Just the Facts: U.S. Federal Government Systems 72% Compliant, at Best


By Warren Bone
December 21, 1999
:


"What I did not expect to happen was for there to be a big difference between Mr. Horn's report and the OMB report. I actually thought that someone would have made all the necessary adjustments to the data before making it available to even Mr. Horn. That way, his report and the OMB report would all be using the same numbers, even if they were adjusted to achieve 100%. Also, I did not expect DOD to add 114 systems only to have someone remove 261 all within the very same reporting period. All within three weeks? That kind of maneuvering will throw off anyone's projections."

-- This is (me@not.here), December 21, 1999.


Mr. Bone seems conveniently to ignore the claim in the final OMB report that 97% of all federal "non-critical" systems are also now compliant and that the remainder will be compliant by the end of December, thus rendering the distinction between "critical" and "non-critical" moot. This "rabbit out of the hat" claim caught many of us by complete surprise, since in the past the OMB, GAO, Koskinen, etc., have all routinely failed to comment on the progress being made on all those "non-critical" systems. I speculated in an earlier thread that many "non-critical" systems were "retired" or gutted, and that the rest of the "non-critical" systems were subjected to rather hasty remediation and probably less-than-full testing. But it's hard to know just what is going on; we aren't exactly getting full disclosure.
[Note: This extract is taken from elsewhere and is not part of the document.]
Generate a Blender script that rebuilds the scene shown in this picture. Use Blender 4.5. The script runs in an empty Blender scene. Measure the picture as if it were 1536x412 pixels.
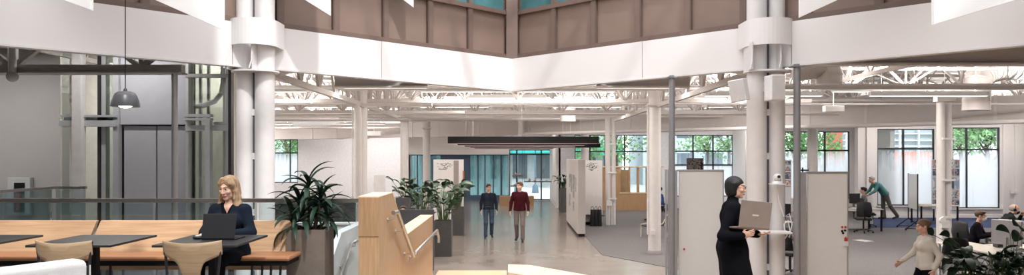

In the final OMB report, for instance, DoD claims 99% compliance of ALL systems, with roughly 2,000 systems classified as "critical" and 5,000 as "non-critical." Yet, as I recollect, when DoD did its original inventory for Y2K, it found that it had close to 30,000 systems. Even granting my supposition above (regarding large numbers of systems being retired or gutted), that apparently leaves a great many systems "missing in action," so to speak. In that respect, I'd agree with Mr. Bone's basic contention that there has been a fair amount of game playing by the feds. What a surprise.

The final question, of course, is whether or not the federal govt. is reasonably well prepared for Y2K. I don't know, and on my more cynical days I'm inclined to think that nobody else does, either. Regardless, we'll all find out soon enough. Even if all federal systems are "remediated and tested," I keep thinking back to the August GartnerGroup report that found 5-9% residual error rates in FULLY remediated and tested software in the private sector. (Error rates in remediated and partially tested code were running at 9-15%.) Assuming comparable error rates in federal systems, one might see some interesting developments.

-- Don Florence (dflorence@zianet.com), December 21, 1999.


In the final OMB report, for instance, DoD claims 99% compliance of ALL systems, with roughly 2,000 systems classified as "critical" and 5,000 as "non-critical." Yet, as I recollect, when DoD did its original inventory for Y2K, it found that it had close to 30,000 systems.

We've all seen the numbers game. Why would DoD or any of the other gov't agencies play the numbers game if they had the wherewithall to fix all the systems in the first place. Oh, I know. They concentrated on the Mission Critical 10% first, then when they finished with a whole, what... 3 weeks? to spare, they decided to go ahead and fix the other 90%. Hey... they are the DUDES! Don't we have some kind of special Purple Heart or something we can give these Super Geeks? (or should the award go to the PR guys who accounted for 80% of the effort and money?)